How do the proposed changes to the employee stock options rules impact me and my business?

  • From an employee’s perspective – if you are an employee receiving employee stock options from corporations that are not CCPCs, you will be subject to a $200,000 limitation on the amount of stock option deduction that can be claimed.
  • From the employers’ perspective – the corporation will have to choose whether to grant their employee stock options subject to the new tax treatment or grant stock options that are eligible for the tax deduction in computing the taxable income. Employers will be required to notify their employees in writing, within 30 days after the options are granted, indicating whether any of the stock options exceed the $200,000 limit or whether the stock options will not be eligible for the stock options deduction, in which case the deduction will be in favor of the employer.
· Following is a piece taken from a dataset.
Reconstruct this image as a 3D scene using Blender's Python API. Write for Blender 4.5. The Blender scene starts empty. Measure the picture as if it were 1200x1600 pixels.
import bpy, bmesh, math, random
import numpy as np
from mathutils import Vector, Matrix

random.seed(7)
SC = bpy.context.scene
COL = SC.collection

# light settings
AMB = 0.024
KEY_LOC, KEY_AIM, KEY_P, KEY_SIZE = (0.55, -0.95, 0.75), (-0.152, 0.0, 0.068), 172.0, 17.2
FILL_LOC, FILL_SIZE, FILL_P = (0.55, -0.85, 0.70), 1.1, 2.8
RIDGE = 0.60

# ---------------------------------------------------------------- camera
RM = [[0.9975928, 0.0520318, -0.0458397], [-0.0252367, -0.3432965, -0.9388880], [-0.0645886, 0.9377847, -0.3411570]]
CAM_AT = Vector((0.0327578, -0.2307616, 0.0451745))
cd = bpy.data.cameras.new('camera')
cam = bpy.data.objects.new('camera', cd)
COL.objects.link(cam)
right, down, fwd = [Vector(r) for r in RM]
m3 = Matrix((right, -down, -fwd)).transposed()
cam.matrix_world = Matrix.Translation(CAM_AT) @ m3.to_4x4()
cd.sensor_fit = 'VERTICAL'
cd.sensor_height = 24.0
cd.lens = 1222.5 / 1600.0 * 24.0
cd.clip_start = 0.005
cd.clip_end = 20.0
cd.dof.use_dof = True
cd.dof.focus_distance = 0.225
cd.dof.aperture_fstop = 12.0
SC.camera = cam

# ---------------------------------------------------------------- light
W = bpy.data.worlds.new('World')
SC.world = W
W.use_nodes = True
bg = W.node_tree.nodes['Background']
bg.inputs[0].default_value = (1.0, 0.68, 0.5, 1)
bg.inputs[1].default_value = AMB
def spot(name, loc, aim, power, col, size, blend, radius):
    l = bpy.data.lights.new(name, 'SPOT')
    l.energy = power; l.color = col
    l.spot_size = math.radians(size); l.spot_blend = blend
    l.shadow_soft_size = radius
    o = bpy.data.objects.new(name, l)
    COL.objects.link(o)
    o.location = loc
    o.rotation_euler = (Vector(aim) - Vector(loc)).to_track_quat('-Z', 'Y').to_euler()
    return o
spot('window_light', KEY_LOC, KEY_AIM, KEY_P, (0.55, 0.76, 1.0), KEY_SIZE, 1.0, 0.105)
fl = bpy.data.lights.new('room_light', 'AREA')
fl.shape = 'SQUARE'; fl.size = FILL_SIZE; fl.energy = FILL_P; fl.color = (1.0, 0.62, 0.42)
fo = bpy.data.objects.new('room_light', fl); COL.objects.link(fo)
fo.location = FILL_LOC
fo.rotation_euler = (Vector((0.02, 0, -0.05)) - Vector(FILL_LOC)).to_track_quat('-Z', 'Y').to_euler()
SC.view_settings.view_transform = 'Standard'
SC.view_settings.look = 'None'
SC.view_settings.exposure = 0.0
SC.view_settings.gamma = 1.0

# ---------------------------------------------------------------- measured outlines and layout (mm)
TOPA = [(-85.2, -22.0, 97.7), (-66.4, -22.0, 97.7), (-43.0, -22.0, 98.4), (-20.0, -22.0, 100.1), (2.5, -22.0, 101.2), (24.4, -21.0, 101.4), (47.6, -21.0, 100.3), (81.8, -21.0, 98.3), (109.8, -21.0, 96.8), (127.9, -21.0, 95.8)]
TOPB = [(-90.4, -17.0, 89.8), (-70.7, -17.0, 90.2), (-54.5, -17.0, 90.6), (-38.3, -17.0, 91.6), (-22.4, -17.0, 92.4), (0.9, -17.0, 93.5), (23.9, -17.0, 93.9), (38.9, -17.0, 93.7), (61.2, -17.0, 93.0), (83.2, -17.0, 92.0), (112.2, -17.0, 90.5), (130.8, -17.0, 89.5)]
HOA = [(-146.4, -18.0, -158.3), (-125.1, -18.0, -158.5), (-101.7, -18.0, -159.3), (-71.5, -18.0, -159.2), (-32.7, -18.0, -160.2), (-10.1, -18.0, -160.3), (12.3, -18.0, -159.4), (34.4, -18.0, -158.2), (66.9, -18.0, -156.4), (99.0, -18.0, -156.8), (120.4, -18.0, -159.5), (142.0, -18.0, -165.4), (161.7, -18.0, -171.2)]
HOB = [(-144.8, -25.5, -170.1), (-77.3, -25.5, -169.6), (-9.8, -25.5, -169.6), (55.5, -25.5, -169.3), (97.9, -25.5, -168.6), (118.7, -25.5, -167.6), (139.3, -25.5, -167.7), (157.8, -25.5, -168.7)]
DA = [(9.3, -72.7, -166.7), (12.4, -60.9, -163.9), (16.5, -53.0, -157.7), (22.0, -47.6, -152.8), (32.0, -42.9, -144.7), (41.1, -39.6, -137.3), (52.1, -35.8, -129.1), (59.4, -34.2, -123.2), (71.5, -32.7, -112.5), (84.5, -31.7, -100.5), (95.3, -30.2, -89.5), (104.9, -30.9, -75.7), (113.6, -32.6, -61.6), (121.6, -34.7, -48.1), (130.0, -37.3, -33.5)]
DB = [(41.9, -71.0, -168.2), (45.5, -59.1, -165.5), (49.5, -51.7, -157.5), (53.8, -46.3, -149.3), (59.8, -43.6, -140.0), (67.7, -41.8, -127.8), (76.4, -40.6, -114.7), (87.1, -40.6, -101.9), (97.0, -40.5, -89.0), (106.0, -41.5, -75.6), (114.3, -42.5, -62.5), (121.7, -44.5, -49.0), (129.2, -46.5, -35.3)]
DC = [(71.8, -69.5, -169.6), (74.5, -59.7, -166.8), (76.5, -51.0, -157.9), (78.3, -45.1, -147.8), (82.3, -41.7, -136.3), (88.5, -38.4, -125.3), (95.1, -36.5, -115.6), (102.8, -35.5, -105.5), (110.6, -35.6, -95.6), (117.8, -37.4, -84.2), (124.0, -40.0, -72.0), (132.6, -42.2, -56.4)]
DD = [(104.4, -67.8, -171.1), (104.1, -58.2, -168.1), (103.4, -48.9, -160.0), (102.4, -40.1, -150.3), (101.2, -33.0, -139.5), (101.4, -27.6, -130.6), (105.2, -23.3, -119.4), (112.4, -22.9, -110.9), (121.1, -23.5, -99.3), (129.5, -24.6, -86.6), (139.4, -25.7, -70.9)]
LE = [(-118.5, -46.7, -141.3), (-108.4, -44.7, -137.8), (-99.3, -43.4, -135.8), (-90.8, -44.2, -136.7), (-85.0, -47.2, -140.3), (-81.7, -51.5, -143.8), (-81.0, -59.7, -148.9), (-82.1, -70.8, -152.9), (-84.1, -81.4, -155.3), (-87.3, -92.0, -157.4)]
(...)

Moreover, employers are also required to notify the Canada Revenue Agency (CRA) whether, or not, they will grant employee stock options that are subject to the new rules.

What are the limits, if any, on the amount of stock option deduction that can be claimed?

  • Under the current rules, the benefit inclusion equals the fair market value of the shares at the time when the employee stock option was exercised (minus) the option price and any amount that the employee paid to purchase the option. In addition, pursuant to paragraph 110(1)(d.1) of the Income Tax Act, employees receiving CCPC shares is deemed to have received an amount equal to half of the amount of the benefit provided that certain conditions are met.
  • As of July 1, 2021, employees receiving employee stock options from their corporate employer (that is not a CCPC) will be subject to a $200,000 limitation on the amount of stock option deduction that can be claimed. However, employee stock options granted by CCPCs are not subject to the above-noted $200,000 limit.